The envoy added that one of the objectives of the upcoming visit to Tehran is to discuss the inauguration of an Iraqi bank in Iran, which can play a prominent role in promoting economic and commercial relations.

Pointing to the US administration’s recent imposition of sanctions against a Chinese and an Iraqi bank over their handling of transactions with Iran, Sheikh stated that Iraqi officials have made it clear to the US authorities that Baghdad cannot halt its imports from Iran, particularly power imports.

He added that efforts are ongoing to remove the US sanction on the Iraqi bank.

On July 31, the Obama administration announced additional economic sanctions against Iran‘s crude exports sector as well as the Chinese Bank of Kunlun the Elaf Islamic Bank in Iraq over their alleged involvement in arranging transactions worth millions of dollars with Iranian banks that were already under illegal US-led sanctions.

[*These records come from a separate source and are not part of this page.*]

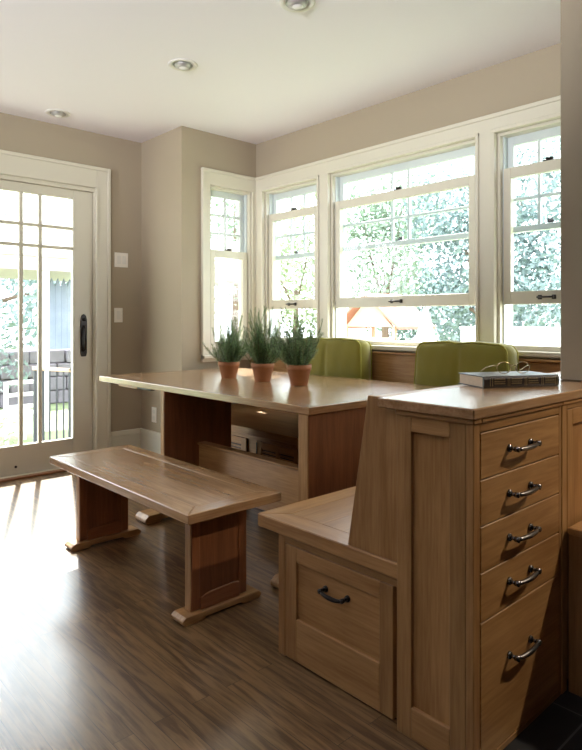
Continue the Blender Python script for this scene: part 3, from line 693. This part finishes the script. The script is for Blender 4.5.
# ------------------------------------------------------------------ book and spectacles
a = Vector((-1.006, 1.745, .9055)); ux = Vector((.132, .252, 0)).normalized(); uy = Vector((-ux.y, ux.x, 0)); LB, WB, TB = .278, .150, .037
bk = thing('book', a, 'thick black leather-bound book with gold spine lettering on the countertop', 'book')
bk.rotation_euler = (0, 0, math.atan2(ux.y, ux.x))
def loc_build(m, name, mm, parent):
    me = bpy.data.meshes.new(name); m.bm.to_mesh(me); m.bm.free()
    for x_ in m.mats or [mm]: me.materials.append(x_)
    o = bpy.data.objects.new(name, me); C.objects.link(o); o.parent = parent; return o
m = MB(); m.box(0, LB, 0, WB, 0, .003, .001); m.box(0, LB, 0, WB, TB - .003, TB, .001)
m.prism([(.0, 0), (-.004, TB * .25), (-.005, TB * .5), (-.004, TB * .75), (0, TB), (.004, TB), (.004, 0)], 0, 0, LB, .0008)
loc_build(m, 'cover', M['leather'], bk)
m = MB(); m.box(.004, LB - .004, .005, WB - .004, .0032, TB - .0032, 0); loc_build(m, 'pages', M['paper'], bk)
m = MB(); rnd = random.Random(4)
for xx in (.022, .030, .086, .092, .148, .154, .210, .216, .262, .268): m.box(xx, xx + .0014, -.0062, -.0045, .006, TB - .006, 0)
for s0 in (.038, .100, .162, .224):
    if s0 in (.038, .100, .162, .224):
        for r_ in range(3):
            xx = s0
            while xx < s0 + .036:
                ww = rnd.uniform(.002, .005); m.box(xx, xx + ww, -.0062, -.0042, .012 + r_ * .007, .0155 + r_ * .007, 0); xx += ww + .0018
loc_build(m, 'gilt_lettering', M['gold'], bk)
gz = TB + .0005
gs = thing('spectacles', a, 'thin gold wire spectacles lying on the black book', 'spectacles')
gs.location = a + ux * .085 + uy * .055 + Vector((0, 0, gz)); gs.rotation_euler = (0, 0, math.atan2(ux.y, ux.x) - .10)
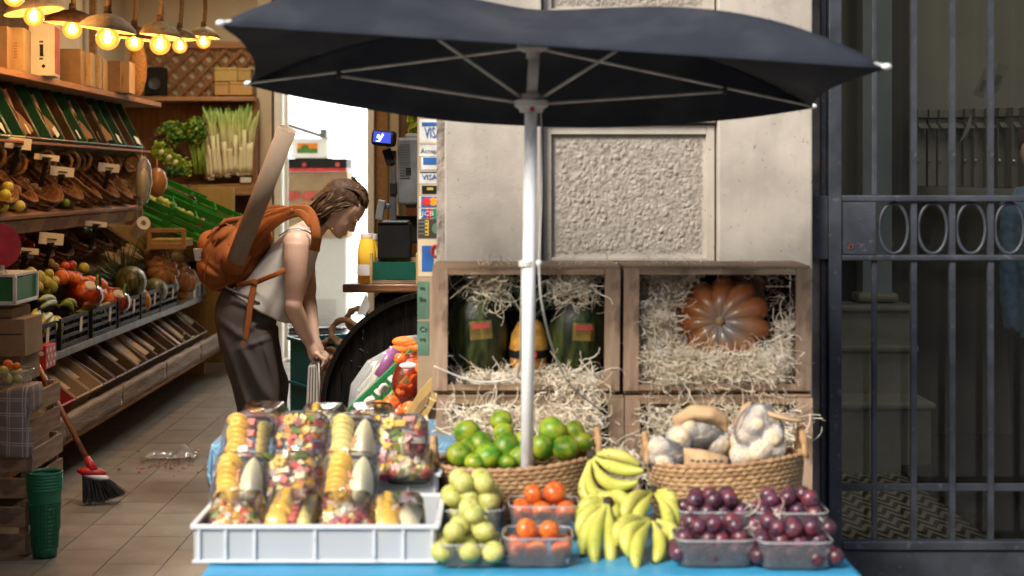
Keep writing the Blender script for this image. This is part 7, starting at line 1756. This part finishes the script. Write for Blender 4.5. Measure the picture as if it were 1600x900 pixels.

At the beginning of 2012, the US and the EU approved new sanctions against Iran‘s oil and financial sectors. The embargoes aim to prevent other countries from purchasing Iranian oil or transacting with the Central Bank of Iran.

Washington and the EU have declared that the bans are meant to force Iran to abandon its nuclear energy program, which they claim may include a military component.

Iran has vehemently refuted the allegation, arguing that as a committed signatory to the nuclear Non-Proliferation Treaty and a member of the International Atomic Energy Agency, it is entitled to utilize nuclear technology for peaceful objectives.